Create a new vertex \(t \in E'\), the source.
Create an edge \((v,t)\) for every \(v \in V_2\), setting \(c(v,t) = 1\).

Figure 17.2: The reduction applied to Figure 17.1.

We then solve max flow on \(G',c'\) obtaining a flow \(f'\). Given \(f'\), we convert it to a matching as follows:

For each edge \(\{u,v\}\) of the original graph, if \(f'(u,v) > 0\), then we add \(\{u,v\}\) to our matching.

17.2.2 Correctness and the Integrality Theorem

It turns out that this reduction is not always correct unless we use the right kind of max flow algorithm. Can you find the problem?

Exercise 17.2 For the example graph above (Figure 17.1, Figure 17.2), give an example flow \(f'\) that is a max flow in the reduction graph \(G',c'\), but does not yield a valid matching.

Hint: your flow amounts should not all be integers on all edges.

Example solution.

f(s,u)=1, f(s,w)=1, f(u,v)=0.5, f(u,y)=0.5, f(w,v)=0.5, f(w,x)=0.5, f(v,t)=0.5, f(y,t)=0.5, f(x,t)=0.5. — A flow of 2, which is the max possible.

According to the reduction, we would try to add all four middle edges, which would not yield a valid matching (the endpoints \(u\), \(w\), and \(v\) are all included twice).

Luckily, however, our reduction will be correct when using Ford-Fulkerson algorithms. Specifically, we will need to find a max flow where the flow amounts are 0 or 1. Luckily, when the input capacities are all 0 or 1, then so are the output flows – if we use a Ford-Fulkerson algorithm. This is a consequence of the following theorem.

Theorem 17.1 (The Integrality Theorem) A max-flow instance where all capacities are integers always has a solution where all flows are integers. Morever, any Ford-Fulkerson algorithm always finds an all-integer max flow.

Proof. At the beginning of the algorithm, all residual capacities are integers, because the capacities are integers and the flow is zero everywhere. So regardless of what augmenting path is chosen, the augmentation amount is an integer.

Therefore, after the first step, the flow on every edge is an integer (either zero or the augmentation amount), and the capacities are always integers, so the residual capacities are still integers. So regardless of the augmenting path, the augmentation amount is an integer.
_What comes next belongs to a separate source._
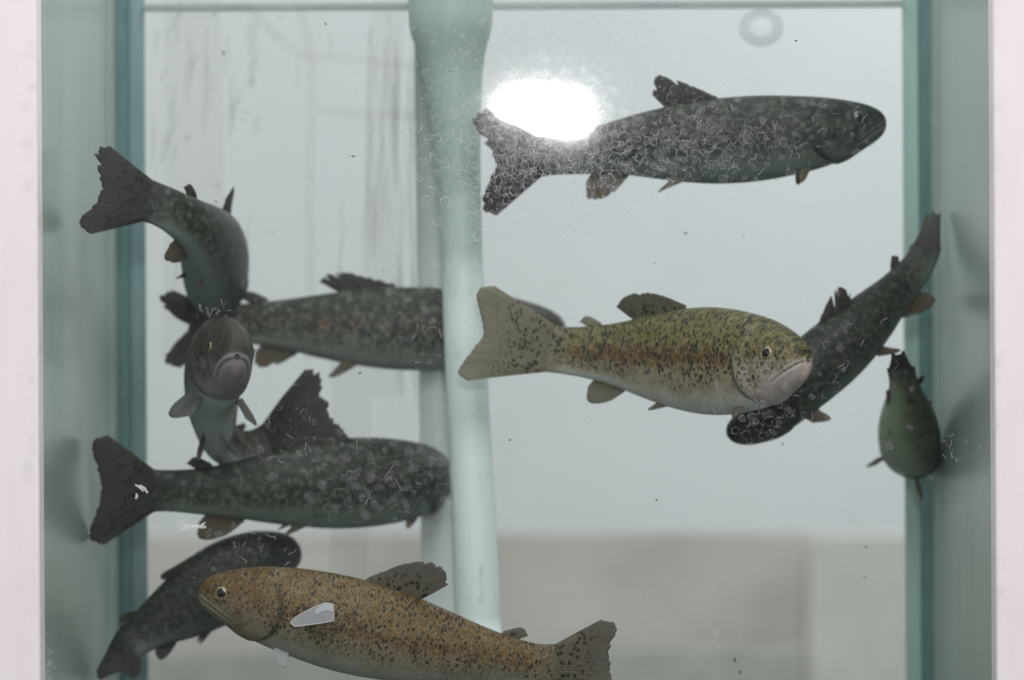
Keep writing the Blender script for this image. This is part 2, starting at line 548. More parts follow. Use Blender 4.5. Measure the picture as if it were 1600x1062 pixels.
class Fish:
    def __init__(self, pts, ups, hs=1.0, ws=1.0):
        """pts: spine points (px, py, depth) from snout to the middle of the tail's end; ups: matching (x, y, z)."""
        P = [at(*p) for p in pts]
        U = [Vector(u).normalized() for u in ups]
        C, W = [], []
        Q = [P[0] * 2 - P[1]] + P + [P[-1] * 2 - P[-2]]
        n = 60
        for i in range(1, len(Q) - 2):
            p0, p1, p2_, p3 = Q[i - 1:i + 3]
            for k in range(n + (1 if i == len(Q) - 3 else 0)):
                t = k / n
                C.append(0.5 * ((2 * p1) + (-p0 + p2_) * t + (2 * p0 - 5 * p1 + 4 * p2_ - p3) * t * t + (-p0 + 3 * p1 - 3 * p2_ + p3) * t ** 3))
                W.append(U[i - 1].lerp(U[i], t))
        self.C, self.W = C, W
        self.s = [0.0]
        for a, b in zip(C, C[1:]):
            self.s.append(self.s[-1] + (b - a).length)
        self.L = self.s[-1]
        self.hs, self.ws = hs, ws
        self.T = []
        m = len(C)
        for i in range(m):
            a, b = max(0, i - 8), min(m - 1, i + 8)
            self.T.append((C[b] - C[a]).normalized())
    def frame(self, u):
        d = u * self.L
        s = self.s
        if d <= 0:
            i, f = 0, 0.0
        elif d >= s[-1]:
            i, f = len(s) - 2, 1.0
        else:
            lo, hi = 0, len(s) - 1
            while hi - lo > 1:
                mid = (lo + hi) // 2
                if s[mid] <= d:
                    lo = mid
                else:
                    hi = mid
            i, f = lo, (d - s[lo]) / max(1e-9, s[lo + 1] - s[lo])
        c = self.C[i].lerp(self.C[i + 1], f)
        T = self.T[i].lerp(self.T[i + 1], f).normalized()
        up = self.W[i].lerp(self.W[i + 1], f)
        up = (up - T * up.dot(T)).normalized()
        lat = T.cross(up).normalized()
        if d < 0:
            c = c + T * d
        elif d > s[-1]:
            c = c + T * (d - s[-1])
        return c, T, up, lat
    def at(self, q):
        c, T, up, lat = self.frame(q[0])
        return c + lat * (q[1] * self.L) + up * (q[2] * self.L)
    def top(self, u): return interp(TOP, u) * self.hs
    def bot(self, u): return interp(BOT, u) * self.hs
    def wid(self, u): return interp(WID, u) * self.ws

def mouth_z(u, hs, drop=1.0):
    return (-0.006 - 0.34 * drop * u - 1.3 * drop * u * u) * hs

def gill_u(zr):
    """Where the edge of the gill cover lies for a height zr in -1..1."""
    return 0.205 - 0.055 * (zr + 0.1) ** 2 - (0.075 * (zr + 0.45) ** 2 if zr < -0.45 else 0.0)

def trout_body(F, mat, parent, open_mouth=0.0, drop=1.0, mlen=0.1, eu=0.085, lw=1.0):
    us = [0.0]
    x = 0.0
    while x < 0.885:
        x += 0.0016 + 0.0052 * sstep(0.02, 0.3, x)
        us.append(min(x, 0.885))
    NA = 128
    vs, rest, tn, jaw, lip, gill, head, pink = [], [], [], [], [], [], [], []
    for u in us:
        tp, bt, wd = F.top(u), F.bot(u), F.wid(u)
        fr = F.frame(u)
        for k in range(NA):
            a = 2 * math.pi * k / NA
            ca, sa = math.cos(a), math.sin(a)
            e = 0.92
            y = wd * math.copysign(abs(ca) ** e, ca)
            z = (tp if sa > 0 else bt) * math.copysign(abs(sa) ** 1.0, sa)
            zr = z / max(1e-6, (tp if z > 0 else bt))
            disp = 0.0
            lp = jw = gl = 0.0
            if u < 0.16:
                mz = mouth_z(u, F.hs, drop)
                dz = z - mz
                fade = 1 - sstep(mlen * 0.75, mlen, u)
                g = math.exp(-(dz / 0.0026) ** 2)
                l1 = math.exp(-((dz - 0.0070 * lw) / (0.0040 * lw)) ** 2)
                l2 = math.exp(-((dz + 0.0065 * lw) / (0.0038 * lw)) ** 2)
                grow = sstep(0.0, 0.012, u)
                disp += fade * ((l1 * 0.0022 + l2 * 0.0014) - g * (0.0042 + open_mouth)) * (0.35 + 0.65 * grow)
                lp = fade * max(l1, l2 * 0.8) - fade * g * 1.5
                jw = (1 - sstep(-0.004, 0.004, dz)) * (1 - sstep(0.07, 0.19, u))
            gu = gill_u(zr)
            sd = u - gu
            gg = math.exp(-((sd - 0.004) / 0.0045) ** 2) * (1 - sstep(0.45, 0.8, zr))
            pl = sstep(-0.075, -0.02, sd) * (1 - sstep(-0.002, 0.003, sd)) * (1 - sstep(0.4, 0.8, zr))
            disp += pl * 0.0055 - gg * 0.0050
            # cheek ring (preopercle)
            pg = math.exp(-((sd + 0.058) / 0.005) ** 2) * (1 - sstep(0.1, 0.45, zr)) * sstep(-0.8, -0.45, zr) * sstep(0.06, 0.09, u)
            disp -= pg * 0.0028
            gl = max(gg, 0.85 * math.exp(-((sd + 0.002) / 0.011) ** 2) * sstep(-0.92, -0.7, zr) * (1 - sstep(-0.45, -0.2, zr)))
            # eye socket
            r_ = math.hypot(u - eu, z - 0.016 * F.hs)
            disp += 0.0022 * math.exp(-((r_ - 0.0175) / 0.005) ** 2)
            n = math.hypot(y / max(wd, 1e-6) / max(wd, 1e-6), z / max(tp, 1e-6) / max(tp, 1e-6)) or 1
            dy, dz_ = (y / wd / wd) / n, (z / tp / tp) / n
            y += dy * disp
            z += dz_ * disp
            c, T, up, lat = fr
            vs.append(c + lat * (y * F.L) + up * (z * F.L))
            rest.append((u, y, z))
            tn.append(zr)
            jaw.append(jw)
            pink.append(jw * (1 - sstep(0.006, 0.017, abs(y))) * (1 - sstep(0.012, 0.035, u)))
            lip.append(max(0.0, lp))
            gill.append(gl)
            head.append(1 - sstep(-0.02, 0.03, sd))
    fs = []
    m = len(us)
    for i in range(m - 1):
        for k in range(NA):
            j = (k + 1) % NA
            fs.append((i * NA + k, i * NA + j, (i + 1) * NA + j, (i + 1) * NA + k))
    fs.append(tuple(range(NA)))
    fs.append(tuple(reversed(range((m - 1) * NA, m * NA))))
    o = obj('body', vs, fs, mat, parent)
    attr(o, 'rest', rest, 'FLOAT_VECTOR')
    attr(o, 'tn', tn)
    attr(o, 'jaw', jaw)
    attr(o, 'lip', lip)
    attr(o, 'gill', gill)
    attr(o, 'pink', pink)
    attr(o, 'headm', head)
    return o

def fin(F, name, base, tip, mat, parent, ragged=0.08, notch=0.0, th=0.0045, ns=72, nt=12, rays=15, wave=0.004, seed=0, normal=None, sag=None):
    """base, tip: control points in rest space (x along the fish, y sideways, z up) from the leading to the trailing edge."""
    def along(tab, s):
        q = s * (len(tab) - 1)
        i = min(int(q), len(tab) - 2)
        f = q - i
        p = [Vector(tab[max(0, min(len(tab) - 1, j))]) for j in (i - 1, i, i + 1, i + 2)]
        if i == 0: p[0] = p[1] * 2 - p[2]
        if i + 2 > len(tab) - 1: p[3] = p[2] * 2 - p[1]
        t = f
        return 0.5 * ((2 * p[1]) + (-p[0] + p[2]) * t + (2 * p[0] - 5 * p[1] + 4 * p[2] - p[3]) * t * t + (-p[0] + 3 * p[1] - 3 * p[2] + p[3]) * t ** 3)
    grid = []
    nv = Vector(normal) if normal else Vector((0, 1, 0))
    for i in range(ns + 1):
        s = i / ns
        B, Tp = along(base, s), along(tip, s)
        nick = max(0.0, nz(s * 14 + seed * 7.7, seed * 3.1) - 0.05) * notch * 2.2
        lenf = 1 - ragged * (0.5 + 0.5 * nz(s * 28 + seed, seed * 1.3)) - nick - 0.012 * abs(math.sin(math.pi * s * rays))
        edge = min(1.0, min(s, 1 - s) * 14)
        lenf = 1 - (1 - lenf) * (0.25 + 0.75 * edge)
        row = []
        for j in range(nt + 1):
            t = j / nt
            p = B.lerp(Tp, t * lenf)
            p = p + nv * (wave * t * math.sin(5.0 * s + 2.2 * t + seed) )
            if sag is not None:
                p = p + Vector(sag) * (t * t)
            row.append(p)
        grid.append(row)
    vs, rest, fs_, ft, fb = [], [], [], [], []
    for side in (1, -1):
        for i in range(ns + 1):
            s = i / ns
            for j in range(nt + 1):
                t = j / nt
                ray = 0.84 + 0.16 * abs(math.cos(math.pi * s * rays))
                e = min(1.0, min(s, 1 - s) * 10)
                h = th * (1 - 0.86 * t) * ray * (0.25 + 0.75 * e) * 0.5 * side
                q = grid[i][j] + nv * h
                vs.append(F.at(q))
                rest.append(tuple(q))
                fs_.append(s)
                ft.append(t)
    W_ = nt + 1
    off = (ns + 1) * W_
    for i in range(ns):
        for j in range(nt):
            a, b, c, d = i * W_ + j, (i + 1) * W_ + j, (i + 1) * W_ + j + 1, i * W_ + j + 1
            fb.append((a, b, c, d))
            fb.append((off + d, off + c, off + b, off + a))
    for i in range(ns):
        a, b = i * W_ + nt, (i + 1) * W_ + nt
        fb.append((a, b, off + b, off + a))
        a, b = i * W_, (i + 1) * W_
        fb.append((b, a, off + a, off + b))
    for j in range(nt):
        a, b = j, j + 1
        fb.append((a, b, off + b, off + a))
        a, b = ns * W_ + j, ns * W_ + j + 1
        fb.append((b, a, off + a, off + b))
    o = obj(name, vs, fb, mat, parent)
    attr(o, 'rest', rest, 'FLOAT_VECTOR')
    attr(o, 'fs', fs_)
    attr(o, 'ft', ft)
    return o

def eye(F, side, mat, parent, r=0.0165, eu=0.085):
    u, z = eu, 0.016 * F.hs
    y = F.wid(u) * max(0.05, 1 - (z / F.top(u)) ** 2) ** 0.5
    cen = Vector((u, side * (y - r * 0.42), z))
    vs, rad, rest = [], [], []
    nr, na = 14, 32
    nrm = Vector((-0.18, side, 0.10)).normalized()
    a1 = nrm.cross(Vector((0, 0, 1))).normalized()
    a2 = nrm.cross(a1).normalized()
    vs.append(F.at(cen + nrm * r * 0.78)); rad.append(0.0); rest.append((0, 0, 0))
    for i in range(1, nr + 1):
        th = math.pi * 0.56 * i / nr
        for k in range(na):
            a = 2 * math.pi * k / na
            q = cen + nrm * (r * 0.78 * math.cos(th)) + (a1 * math.cos(a) + a2 * math.sin(a)) * (r * math.sin(th))
            vs.append(F.at(q))
            rad.append(math.sin(th) if th < math.pi / 2 else 1.2)
            rest.append((math.cos(a) * math.sin(th), math.sin(a) * math.sin(th), side))
    fs = [(0, 1 + k, 1 + (k + 1) % na) for k in range(na)]
    for i in range(nr - 1):
        for k in range(na):
            j = (k + 1) % na
            fs.append((1 + i * na + k, 1 + (i + 1) * na + k, 1 + (i + 1) * na + j, 1 + i * na + j))
    o = obj('eye', vs, fs, mat, parent)
    attr(o, 'er', rad)
    attr(o, 'rest', rest, 'FLOAT_VECTOR')
    return o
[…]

Continuing the argument, at every stage of the algorithm, the flow amount on every edge is always an integer, including when the algorithm halts. We also see that any Ford-Fulkerson algorithm must halt here, because every augmentation amount is at least 1, and we can only augment by 1 a finite number of times until we reach the max flow.)

We know that, when a FF algorithm halts, it must have found a max flow. Since we know the FF algorithm halts with an all-integer flow, we also conclude that an all-integer max flow must exist.

Proposition 17.2 When using a Ford-Fulkerson algorithm for max flow, our reduction is correct (i.e. we output a maximum matching).

Proof. By the Integrality Theorem, all flows are integers. Since the capacities are all 1, this means every edge’s flow is either zero or one.

Consider a vertex \(u \in V_1\). It has exactly one incoming edge (from \(s\)). So the maximum amount of flow through \(u\) is 1. Because the flows are integers, this means that at most one edge out of \(u\) has flow 1. So at most one edge incident to \(u\) is in the matching.

Similarly, for any \(v \in V_2\), it has exactly one outgoing edge (to \(t\)), so at most one edge incident to \(v\) is in the matching.

This proves that the matching we output is indeed a valid matching, i.e. it does not include more than one edge incident to any vertex. Furthermore, we note that the number of edges in the matching is exactly equal to the amount of flow. Now we need to prove that we output the maximum matching.

To do so, consider any valid matching in the graph. We can turn it into a valid flow in our flow graph: for every edge \(\{u,v\}\) in the matching with \(u \in V_1, v \in V_2\), we send one unit of flow along \((s,u)\), one along \((u,v)\) and one along \((v,t)\). All of the capacity and flow constraints are satisfied because every \(u\) and \(v\) are only in the matching at most once. Furthermore, the amount of flow is exactly the number of edges in the matching.

Because every valid matching corresponds to a flow graph with the same amount of flow and vice versa, the maximum matching corresponds to the maximum flow.